### PROBLEM STATEMENT
Output, please, exactly those lines of the listing that come before the line with "COL = scn.collection", along with that line itself.

--- BEGIN SUPPLIED INFORMATION ---

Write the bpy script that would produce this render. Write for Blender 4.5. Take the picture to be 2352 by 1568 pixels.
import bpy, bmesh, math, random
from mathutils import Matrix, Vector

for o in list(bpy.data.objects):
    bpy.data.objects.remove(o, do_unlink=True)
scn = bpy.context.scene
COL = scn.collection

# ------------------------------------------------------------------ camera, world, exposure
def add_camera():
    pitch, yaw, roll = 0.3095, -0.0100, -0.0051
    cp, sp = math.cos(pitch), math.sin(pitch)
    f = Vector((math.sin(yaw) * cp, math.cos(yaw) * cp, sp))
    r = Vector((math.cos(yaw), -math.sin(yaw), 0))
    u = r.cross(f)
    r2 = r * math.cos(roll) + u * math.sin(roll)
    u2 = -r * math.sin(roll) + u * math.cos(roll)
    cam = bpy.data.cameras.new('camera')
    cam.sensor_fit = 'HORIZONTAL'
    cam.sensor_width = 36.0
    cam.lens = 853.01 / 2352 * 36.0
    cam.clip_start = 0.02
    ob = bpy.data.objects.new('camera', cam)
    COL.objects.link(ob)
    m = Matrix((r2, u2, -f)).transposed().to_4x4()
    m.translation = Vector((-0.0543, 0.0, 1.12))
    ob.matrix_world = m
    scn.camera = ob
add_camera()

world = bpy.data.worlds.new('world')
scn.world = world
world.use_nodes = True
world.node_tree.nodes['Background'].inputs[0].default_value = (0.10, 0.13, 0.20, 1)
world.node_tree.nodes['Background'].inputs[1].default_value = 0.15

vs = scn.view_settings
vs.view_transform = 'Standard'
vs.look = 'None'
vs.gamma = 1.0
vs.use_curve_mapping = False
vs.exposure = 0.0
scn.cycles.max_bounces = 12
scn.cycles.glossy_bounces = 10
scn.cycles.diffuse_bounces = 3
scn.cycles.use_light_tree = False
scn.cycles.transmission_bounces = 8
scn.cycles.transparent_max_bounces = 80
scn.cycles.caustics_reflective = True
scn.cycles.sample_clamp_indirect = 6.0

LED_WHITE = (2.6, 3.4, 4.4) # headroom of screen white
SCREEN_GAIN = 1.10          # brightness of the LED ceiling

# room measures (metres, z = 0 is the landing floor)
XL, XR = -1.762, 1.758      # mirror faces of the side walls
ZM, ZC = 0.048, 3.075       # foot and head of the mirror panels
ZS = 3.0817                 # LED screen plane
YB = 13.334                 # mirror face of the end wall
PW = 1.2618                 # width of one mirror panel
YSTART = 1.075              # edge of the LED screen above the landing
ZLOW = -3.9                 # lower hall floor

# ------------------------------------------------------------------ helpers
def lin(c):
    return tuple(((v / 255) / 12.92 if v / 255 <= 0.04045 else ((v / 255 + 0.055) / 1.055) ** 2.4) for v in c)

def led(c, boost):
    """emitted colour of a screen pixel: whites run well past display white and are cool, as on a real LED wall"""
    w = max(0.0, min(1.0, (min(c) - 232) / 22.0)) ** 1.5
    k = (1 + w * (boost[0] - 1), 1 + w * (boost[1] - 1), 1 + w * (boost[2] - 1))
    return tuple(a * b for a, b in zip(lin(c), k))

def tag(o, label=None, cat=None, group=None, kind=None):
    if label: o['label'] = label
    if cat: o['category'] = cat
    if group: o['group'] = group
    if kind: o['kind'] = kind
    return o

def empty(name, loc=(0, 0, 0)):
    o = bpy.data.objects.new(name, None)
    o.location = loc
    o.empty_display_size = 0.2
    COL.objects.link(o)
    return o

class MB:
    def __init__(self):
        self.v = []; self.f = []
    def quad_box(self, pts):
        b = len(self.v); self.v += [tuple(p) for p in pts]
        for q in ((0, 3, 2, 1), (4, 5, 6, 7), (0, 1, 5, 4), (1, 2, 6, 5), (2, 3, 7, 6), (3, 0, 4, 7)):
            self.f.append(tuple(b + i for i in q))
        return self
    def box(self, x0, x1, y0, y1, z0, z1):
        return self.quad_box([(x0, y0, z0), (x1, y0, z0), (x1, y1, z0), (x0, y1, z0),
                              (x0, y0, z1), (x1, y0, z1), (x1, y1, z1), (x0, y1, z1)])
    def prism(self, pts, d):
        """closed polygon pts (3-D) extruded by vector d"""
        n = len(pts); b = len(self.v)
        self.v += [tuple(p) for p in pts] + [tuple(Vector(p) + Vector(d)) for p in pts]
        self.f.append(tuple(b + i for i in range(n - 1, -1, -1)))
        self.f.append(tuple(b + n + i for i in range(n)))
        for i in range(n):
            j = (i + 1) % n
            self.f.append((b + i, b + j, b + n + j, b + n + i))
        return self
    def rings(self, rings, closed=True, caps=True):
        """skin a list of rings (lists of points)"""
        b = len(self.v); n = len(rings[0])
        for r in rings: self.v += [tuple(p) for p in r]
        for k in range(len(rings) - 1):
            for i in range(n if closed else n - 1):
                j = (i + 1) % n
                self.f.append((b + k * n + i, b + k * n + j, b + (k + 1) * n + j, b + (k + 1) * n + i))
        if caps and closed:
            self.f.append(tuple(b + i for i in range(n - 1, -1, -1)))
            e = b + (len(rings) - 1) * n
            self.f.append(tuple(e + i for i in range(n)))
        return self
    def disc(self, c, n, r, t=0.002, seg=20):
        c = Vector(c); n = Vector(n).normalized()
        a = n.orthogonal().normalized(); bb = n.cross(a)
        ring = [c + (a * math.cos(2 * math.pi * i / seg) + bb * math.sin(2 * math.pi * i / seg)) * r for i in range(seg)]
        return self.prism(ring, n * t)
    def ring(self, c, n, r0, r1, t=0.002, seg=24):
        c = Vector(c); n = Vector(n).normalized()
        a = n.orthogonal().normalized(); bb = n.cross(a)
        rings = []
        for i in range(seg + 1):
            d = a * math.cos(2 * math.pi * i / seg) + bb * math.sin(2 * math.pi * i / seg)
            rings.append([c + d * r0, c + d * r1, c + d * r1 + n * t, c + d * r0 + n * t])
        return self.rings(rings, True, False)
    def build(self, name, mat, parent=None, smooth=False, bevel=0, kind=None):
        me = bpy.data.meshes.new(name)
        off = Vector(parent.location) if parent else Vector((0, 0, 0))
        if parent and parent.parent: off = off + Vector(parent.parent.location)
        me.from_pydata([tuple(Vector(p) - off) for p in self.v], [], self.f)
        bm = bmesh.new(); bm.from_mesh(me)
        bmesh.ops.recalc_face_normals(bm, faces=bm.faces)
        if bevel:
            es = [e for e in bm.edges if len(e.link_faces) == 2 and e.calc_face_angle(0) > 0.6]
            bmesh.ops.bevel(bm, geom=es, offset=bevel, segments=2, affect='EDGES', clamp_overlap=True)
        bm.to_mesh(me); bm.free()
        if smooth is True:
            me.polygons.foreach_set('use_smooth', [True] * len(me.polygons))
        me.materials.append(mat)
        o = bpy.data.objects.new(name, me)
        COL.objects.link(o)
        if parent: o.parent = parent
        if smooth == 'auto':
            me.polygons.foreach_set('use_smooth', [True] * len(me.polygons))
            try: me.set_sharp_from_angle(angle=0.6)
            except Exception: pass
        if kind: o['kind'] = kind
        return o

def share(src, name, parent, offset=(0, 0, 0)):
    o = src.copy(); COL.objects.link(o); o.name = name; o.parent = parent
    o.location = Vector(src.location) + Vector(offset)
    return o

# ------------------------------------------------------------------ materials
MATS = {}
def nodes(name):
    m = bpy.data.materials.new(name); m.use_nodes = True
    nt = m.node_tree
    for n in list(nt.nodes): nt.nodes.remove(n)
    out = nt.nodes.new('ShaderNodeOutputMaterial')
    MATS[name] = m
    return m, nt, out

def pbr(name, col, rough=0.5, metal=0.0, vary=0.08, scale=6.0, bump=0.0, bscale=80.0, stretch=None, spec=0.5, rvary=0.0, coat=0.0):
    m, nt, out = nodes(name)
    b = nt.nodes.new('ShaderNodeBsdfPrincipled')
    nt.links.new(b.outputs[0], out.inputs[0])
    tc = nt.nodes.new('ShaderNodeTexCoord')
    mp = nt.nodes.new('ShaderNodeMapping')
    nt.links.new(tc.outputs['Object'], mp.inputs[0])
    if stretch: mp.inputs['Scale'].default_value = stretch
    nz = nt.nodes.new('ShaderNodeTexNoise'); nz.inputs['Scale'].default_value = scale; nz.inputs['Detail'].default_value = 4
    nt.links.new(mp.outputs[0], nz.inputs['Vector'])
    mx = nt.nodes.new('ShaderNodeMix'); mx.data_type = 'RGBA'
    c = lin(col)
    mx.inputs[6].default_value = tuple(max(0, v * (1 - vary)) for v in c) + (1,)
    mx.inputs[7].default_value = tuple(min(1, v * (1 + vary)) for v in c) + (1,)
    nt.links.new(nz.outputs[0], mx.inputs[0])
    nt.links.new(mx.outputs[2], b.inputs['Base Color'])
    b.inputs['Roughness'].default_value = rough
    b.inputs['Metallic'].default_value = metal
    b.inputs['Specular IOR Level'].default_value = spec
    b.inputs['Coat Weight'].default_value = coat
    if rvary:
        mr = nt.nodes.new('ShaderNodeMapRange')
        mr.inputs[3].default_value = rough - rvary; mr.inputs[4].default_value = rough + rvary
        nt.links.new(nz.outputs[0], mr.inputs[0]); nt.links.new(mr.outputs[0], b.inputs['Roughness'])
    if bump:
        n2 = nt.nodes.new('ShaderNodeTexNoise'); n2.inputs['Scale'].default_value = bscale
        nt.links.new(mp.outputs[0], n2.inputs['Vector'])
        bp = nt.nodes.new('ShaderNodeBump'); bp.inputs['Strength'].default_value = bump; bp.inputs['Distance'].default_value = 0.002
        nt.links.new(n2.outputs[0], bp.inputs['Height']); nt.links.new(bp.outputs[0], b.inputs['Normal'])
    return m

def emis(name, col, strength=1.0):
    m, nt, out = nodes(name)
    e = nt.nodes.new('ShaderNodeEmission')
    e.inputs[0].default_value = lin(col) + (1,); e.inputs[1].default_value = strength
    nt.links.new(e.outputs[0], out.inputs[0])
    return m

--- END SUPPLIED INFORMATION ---

### WRITTEN RESPONSE
Write the bpy script that would produce this render. Write for Blender 4.5. Take the picture to be 2352 by 1568 pixels.
import bpy, bmesh, math, random
from mathutils import Matrix, Vector

for o in list(bpy.data.objects):
    bpy.data.objects.remove(o, do_unlink=True)
scn = bpy.context.scene
COL = scn.collection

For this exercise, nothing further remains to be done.